ALEXANDER KLUGE - POLÍTICA DOS SENTIMENTOS ∙ ANTÓNIO PRETO & VICENT PAUVAL (ED.)
ALEXANDER KLUGE • POLÍTICA DOS SENTIMENTOS • 2021 Serralves 276 pgs • Concepção de António Preto & Vicent Pauval • Edição de Maria Burmester, Paul Buck & Gisela Leal • Design de Macedo Cannatà • Textos de António Preto, Vicent Pauval, Alexander Kluge, António Guerreiro, Joana Ascensão, Georges Didi-Huberman, Manoel de Oliveira & Etc. • ALEXANDER KLUGE: POR UM CINEMA IMPURO, retrospectiva na Cinemateca, em colaboração com a Casa do Cinema Manoel de Oliveira / Fundação de Serralves, da obra cinematográfica de Alexander Kluge • A CCMO acolhe em simultâneo uma instalação constituída por vários excertos de filmes intitulada A Política dos Sentimentos • www.linhadesombra.com • Cinemateca Portuguesa.
“Aqui seguem sete histórias para Portugal, o país que cativa há muito a minha imaginação. Duas das histórias referem-se à revolução de 1974, um acontecimento que surpreendeu e fascinou o público rebelde dos movimentos de protesto na Alemanha. Nessa época, a imaginação fluiu como uma corrente para o país na Costa ocidental da Europa.
Doze anos mais tarde, eu e a minha mulher partimos para Portugal para salvar os nossos dois filhos, de um e tres anos de idade. Durante seis meses, sentimo-nos protegidos dos terríveis campos de nuvens que alastraram ao nosso país após a explosão da central nuclear de Chernobyl. As searas foram cobertas por partículas elementares nocivas para o corpo humano, com um período de semi desintegração que podia chegar aos trezentos mil anos. Por isso fugimos para Portugal. E ainda hoje sinto a segurança que me ofereceu esse país distante.
Na minha imaginação, Portugal é um pedaço da antiga Roma, cujo destino se distingue do resto da Europa. É, para mim, uma Europa alternativa - uma heterotopia. E estou cedo de que, no futuro, enviarei ainda muito mais histórias para Portugal, em jeito de saudação.”

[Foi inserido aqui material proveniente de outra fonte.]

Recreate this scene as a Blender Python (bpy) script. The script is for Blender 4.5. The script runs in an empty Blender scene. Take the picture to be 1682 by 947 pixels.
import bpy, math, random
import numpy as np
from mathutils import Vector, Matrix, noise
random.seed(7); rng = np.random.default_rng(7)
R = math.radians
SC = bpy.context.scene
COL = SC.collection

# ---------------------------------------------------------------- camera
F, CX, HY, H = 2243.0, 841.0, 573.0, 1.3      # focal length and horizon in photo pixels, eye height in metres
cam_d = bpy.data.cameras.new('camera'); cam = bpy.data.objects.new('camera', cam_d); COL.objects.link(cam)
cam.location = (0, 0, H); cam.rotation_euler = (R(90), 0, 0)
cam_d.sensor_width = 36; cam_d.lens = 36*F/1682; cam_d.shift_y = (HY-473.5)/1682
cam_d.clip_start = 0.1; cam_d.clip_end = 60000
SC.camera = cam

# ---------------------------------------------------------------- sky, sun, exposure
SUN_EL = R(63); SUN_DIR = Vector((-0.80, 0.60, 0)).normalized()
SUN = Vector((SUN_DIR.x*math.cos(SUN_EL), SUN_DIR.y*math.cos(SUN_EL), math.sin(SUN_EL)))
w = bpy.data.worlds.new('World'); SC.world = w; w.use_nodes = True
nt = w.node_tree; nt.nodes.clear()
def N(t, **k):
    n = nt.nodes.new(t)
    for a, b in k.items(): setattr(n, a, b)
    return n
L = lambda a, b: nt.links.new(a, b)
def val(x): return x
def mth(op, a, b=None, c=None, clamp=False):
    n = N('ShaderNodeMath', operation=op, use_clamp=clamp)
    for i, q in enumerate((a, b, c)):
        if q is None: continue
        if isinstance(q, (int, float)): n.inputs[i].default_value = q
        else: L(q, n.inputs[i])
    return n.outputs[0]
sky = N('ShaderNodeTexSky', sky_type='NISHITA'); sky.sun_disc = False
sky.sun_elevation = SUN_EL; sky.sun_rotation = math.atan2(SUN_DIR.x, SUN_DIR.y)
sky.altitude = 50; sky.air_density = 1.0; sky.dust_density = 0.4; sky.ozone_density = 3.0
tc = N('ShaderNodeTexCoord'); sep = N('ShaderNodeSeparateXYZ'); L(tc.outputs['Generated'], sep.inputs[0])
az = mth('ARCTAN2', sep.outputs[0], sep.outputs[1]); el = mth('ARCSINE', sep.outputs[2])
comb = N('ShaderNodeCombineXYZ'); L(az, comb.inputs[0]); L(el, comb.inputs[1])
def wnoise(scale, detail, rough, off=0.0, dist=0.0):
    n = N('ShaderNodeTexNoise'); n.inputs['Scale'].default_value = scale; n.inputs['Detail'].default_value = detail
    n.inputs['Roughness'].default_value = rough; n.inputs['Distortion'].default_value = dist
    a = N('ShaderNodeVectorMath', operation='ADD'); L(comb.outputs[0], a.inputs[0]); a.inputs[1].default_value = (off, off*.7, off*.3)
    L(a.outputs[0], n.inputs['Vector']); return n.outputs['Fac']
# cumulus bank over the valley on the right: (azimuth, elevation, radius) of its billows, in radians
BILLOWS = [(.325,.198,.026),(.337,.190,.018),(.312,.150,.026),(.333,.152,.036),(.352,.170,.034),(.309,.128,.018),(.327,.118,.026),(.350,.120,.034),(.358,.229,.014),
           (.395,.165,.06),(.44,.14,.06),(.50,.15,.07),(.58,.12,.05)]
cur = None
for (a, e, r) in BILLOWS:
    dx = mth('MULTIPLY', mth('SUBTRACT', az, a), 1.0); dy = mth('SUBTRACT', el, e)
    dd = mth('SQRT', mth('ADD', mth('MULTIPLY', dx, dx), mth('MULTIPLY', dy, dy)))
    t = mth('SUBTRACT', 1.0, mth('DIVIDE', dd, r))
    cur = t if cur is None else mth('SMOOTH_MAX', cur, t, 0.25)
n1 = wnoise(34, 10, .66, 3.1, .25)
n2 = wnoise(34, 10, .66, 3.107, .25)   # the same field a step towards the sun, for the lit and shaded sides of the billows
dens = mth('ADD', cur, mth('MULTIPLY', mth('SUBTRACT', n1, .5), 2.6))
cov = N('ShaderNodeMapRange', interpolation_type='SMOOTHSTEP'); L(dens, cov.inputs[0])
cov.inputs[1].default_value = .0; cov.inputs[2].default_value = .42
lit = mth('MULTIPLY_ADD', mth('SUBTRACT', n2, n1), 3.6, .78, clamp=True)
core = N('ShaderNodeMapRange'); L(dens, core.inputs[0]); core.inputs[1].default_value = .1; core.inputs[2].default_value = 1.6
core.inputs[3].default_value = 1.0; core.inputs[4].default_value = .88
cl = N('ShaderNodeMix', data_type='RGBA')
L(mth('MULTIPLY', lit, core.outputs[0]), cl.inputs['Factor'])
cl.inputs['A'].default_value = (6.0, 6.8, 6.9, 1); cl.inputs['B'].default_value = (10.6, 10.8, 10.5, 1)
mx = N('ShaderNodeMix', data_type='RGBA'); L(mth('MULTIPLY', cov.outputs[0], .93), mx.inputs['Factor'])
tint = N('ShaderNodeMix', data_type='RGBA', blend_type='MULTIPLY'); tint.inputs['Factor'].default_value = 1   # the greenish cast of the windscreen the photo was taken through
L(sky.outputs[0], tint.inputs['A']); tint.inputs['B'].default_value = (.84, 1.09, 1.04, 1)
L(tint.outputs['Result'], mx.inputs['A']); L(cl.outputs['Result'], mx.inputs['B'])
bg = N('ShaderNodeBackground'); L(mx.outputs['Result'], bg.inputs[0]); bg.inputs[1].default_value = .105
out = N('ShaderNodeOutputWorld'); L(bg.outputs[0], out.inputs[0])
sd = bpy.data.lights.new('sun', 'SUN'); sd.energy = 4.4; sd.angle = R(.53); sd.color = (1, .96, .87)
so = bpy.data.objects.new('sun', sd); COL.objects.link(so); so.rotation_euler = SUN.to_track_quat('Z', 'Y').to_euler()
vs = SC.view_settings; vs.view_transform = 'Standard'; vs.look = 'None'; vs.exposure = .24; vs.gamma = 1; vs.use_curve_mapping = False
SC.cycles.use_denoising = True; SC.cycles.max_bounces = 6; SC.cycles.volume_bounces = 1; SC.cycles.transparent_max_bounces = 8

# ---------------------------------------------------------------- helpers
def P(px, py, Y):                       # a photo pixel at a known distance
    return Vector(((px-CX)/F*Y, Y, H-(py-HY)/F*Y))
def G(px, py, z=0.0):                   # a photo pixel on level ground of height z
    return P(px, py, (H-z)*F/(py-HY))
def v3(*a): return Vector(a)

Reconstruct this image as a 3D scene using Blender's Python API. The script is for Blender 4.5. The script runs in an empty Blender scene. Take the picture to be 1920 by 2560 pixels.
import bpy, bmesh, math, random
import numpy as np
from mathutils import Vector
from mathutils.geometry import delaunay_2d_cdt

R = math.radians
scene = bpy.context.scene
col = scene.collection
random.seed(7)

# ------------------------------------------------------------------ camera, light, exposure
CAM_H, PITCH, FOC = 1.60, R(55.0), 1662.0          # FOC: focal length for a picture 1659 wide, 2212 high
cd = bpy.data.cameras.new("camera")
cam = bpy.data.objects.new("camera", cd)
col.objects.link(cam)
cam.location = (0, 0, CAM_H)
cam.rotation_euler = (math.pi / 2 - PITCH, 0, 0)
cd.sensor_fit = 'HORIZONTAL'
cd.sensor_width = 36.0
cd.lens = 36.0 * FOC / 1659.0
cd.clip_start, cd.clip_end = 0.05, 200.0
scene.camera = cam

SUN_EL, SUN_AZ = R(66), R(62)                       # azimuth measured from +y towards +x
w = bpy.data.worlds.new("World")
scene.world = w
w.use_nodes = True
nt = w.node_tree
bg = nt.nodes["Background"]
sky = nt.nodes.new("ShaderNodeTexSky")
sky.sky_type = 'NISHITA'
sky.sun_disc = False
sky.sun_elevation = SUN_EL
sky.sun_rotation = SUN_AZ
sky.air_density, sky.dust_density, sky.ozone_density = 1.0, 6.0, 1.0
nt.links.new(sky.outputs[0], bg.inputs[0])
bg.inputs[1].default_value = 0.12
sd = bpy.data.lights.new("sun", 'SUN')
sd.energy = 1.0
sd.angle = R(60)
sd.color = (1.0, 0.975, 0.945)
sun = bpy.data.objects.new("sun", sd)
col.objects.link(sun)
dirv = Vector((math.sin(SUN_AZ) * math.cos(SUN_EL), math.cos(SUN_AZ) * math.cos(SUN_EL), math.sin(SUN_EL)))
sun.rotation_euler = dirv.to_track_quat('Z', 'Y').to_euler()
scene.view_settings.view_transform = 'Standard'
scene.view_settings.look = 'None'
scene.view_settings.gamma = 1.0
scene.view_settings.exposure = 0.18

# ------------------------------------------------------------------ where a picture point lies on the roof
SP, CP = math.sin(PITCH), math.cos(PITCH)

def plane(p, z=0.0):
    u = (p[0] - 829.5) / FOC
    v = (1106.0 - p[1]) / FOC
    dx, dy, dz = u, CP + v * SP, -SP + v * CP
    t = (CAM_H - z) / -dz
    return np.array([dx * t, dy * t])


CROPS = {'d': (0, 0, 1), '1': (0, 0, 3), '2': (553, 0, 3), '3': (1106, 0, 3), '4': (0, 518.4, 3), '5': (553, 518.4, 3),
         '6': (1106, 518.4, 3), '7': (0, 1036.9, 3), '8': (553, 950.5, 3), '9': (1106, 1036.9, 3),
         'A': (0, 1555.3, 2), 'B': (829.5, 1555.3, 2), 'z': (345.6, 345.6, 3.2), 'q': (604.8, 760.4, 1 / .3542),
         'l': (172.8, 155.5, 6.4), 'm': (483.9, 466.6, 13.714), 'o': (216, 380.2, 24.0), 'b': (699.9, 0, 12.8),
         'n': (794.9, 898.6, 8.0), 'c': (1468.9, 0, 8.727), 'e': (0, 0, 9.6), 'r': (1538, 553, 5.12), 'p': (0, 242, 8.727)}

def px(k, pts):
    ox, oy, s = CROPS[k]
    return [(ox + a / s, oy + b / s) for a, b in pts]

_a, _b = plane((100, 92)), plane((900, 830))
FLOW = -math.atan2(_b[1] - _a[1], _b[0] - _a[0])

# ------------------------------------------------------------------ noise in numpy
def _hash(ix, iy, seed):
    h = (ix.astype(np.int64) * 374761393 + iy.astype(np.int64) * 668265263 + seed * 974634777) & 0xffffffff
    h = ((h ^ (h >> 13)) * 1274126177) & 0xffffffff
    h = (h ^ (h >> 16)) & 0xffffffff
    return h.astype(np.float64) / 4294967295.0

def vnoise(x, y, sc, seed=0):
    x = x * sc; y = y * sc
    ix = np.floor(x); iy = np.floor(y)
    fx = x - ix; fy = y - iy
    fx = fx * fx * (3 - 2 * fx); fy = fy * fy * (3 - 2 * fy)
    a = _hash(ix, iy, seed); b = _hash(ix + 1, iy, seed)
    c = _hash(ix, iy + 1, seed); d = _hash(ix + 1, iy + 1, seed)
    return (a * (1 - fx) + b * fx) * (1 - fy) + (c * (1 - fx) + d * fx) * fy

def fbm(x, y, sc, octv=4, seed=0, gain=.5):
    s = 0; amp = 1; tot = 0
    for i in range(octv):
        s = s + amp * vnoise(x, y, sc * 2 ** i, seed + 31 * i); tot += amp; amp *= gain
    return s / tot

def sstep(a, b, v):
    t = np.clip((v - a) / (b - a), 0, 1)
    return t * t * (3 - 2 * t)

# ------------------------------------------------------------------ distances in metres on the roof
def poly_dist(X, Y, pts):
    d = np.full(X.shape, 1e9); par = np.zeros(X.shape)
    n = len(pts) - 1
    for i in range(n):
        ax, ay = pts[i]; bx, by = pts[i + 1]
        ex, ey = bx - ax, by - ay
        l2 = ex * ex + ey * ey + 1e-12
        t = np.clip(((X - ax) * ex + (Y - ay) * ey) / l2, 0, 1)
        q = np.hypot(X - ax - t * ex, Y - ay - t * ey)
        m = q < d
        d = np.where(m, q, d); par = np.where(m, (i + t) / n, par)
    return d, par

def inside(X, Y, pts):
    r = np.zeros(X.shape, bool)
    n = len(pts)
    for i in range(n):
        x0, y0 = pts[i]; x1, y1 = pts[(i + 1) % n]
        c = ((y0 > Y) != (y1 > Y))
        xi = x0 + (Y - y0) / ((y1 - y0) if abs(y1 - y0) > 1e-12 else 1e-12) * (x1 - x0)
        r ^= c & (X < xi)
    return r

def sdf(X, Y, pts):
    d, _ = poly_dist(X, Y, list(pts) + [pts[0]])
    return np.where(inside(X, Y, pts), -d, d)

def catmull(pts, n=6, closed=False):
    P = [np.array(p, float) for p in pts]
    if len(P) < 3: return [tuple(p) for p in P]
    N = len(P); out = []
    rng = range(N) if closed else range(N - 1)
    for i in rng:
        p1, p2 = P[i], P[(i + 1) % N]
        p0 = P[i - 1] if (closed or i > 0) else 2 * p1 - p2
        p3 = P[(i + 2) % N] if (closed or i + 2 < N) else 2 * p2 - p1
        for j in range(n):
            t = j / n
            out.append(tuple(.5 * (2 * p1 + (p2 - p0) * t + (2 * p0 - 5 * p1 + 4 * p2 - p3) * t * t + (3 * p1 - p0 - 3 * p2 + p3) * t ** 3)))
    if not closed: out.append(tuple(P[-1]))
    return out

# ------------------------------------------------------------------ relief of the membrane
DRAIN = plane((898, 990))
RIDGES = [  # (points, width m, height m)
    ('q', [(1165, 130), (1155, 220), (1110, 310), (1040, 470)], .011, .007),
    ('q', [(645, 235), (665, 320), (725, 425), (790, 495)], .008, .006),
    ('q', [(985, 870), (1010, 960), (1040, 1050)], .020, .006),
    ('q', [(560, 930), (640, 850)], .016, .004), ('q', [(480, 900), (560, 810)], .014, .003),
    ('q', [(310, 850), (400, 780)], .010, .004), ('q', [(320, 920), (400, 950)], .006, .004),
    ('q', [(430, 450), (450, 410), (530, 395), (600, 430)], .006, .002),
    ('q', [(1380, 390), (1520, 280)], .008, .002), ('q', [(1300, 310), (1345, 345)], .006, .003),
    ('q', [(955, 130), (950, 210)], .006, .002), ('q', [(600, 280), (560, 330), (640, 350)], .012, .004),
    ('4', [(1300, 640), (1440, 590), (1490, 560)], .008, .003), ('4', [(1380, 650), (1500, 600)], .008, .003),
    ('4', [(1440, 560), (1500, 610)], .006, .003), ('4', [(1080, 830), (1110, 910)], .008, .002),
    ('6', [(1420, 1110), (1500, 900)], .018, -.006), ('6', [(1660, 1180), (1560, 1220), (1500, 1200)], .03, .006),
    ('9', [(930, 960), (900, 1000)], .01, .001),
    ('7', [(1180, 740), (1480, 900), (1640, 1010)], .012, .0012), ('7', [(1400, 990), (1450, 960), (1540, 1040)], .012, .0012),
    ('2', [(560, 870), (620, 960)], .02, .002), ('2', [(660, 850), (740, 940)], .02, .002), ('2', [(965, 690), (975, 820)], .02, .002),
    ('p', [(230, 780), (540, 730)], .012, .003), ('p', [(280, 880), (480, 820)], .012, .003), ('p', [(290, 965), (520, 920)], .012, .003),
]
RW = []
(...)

SETE HISTÓRIAS PARA PORTUGAL, Alexander Kluge
"Os sentimentos podem mover montanhas.
A expressão “contabilista” teria sido incompreensível no contexto das viagens marítimas portuguesas do século XVI. No entanto, o princípio da rentabilidade e da poupança no transporte de escravos tinha-se imposto de tal forma, ao longo de três séculos, que os transportados estavam “mais mortos que vivos” quando eram desembarcados nas ilhas ao largo do Brasil. Tinham de ser “preparados” para o leilão com bofetadas e banhos de água fria, para aparecerem diante do paredão onde decorria a venda de escravos como “seres capazes de reacção”, como “coisas vivas”. A aparência da morte apoderou-se também, ao longo das semanas, das próprias tripulações, enquanto os navios permaneciam “inutilmente” - na perspectiva dos seus proprietários, em Lisboa - na zona inerte do Mar dos Sargaços, onde a falta de vento durava muitas vezes vários meses. Os marinheiros, de corpo e ânimo enfraquecidos, assemelhavam-se aos escravos que ajudavam a transportar nas entranhas do navio. E assim permaneciam, semanas após o desembarque, nos armazéns dos portos, em busca de um qualquer impulso que os trouxesse de volta à vida."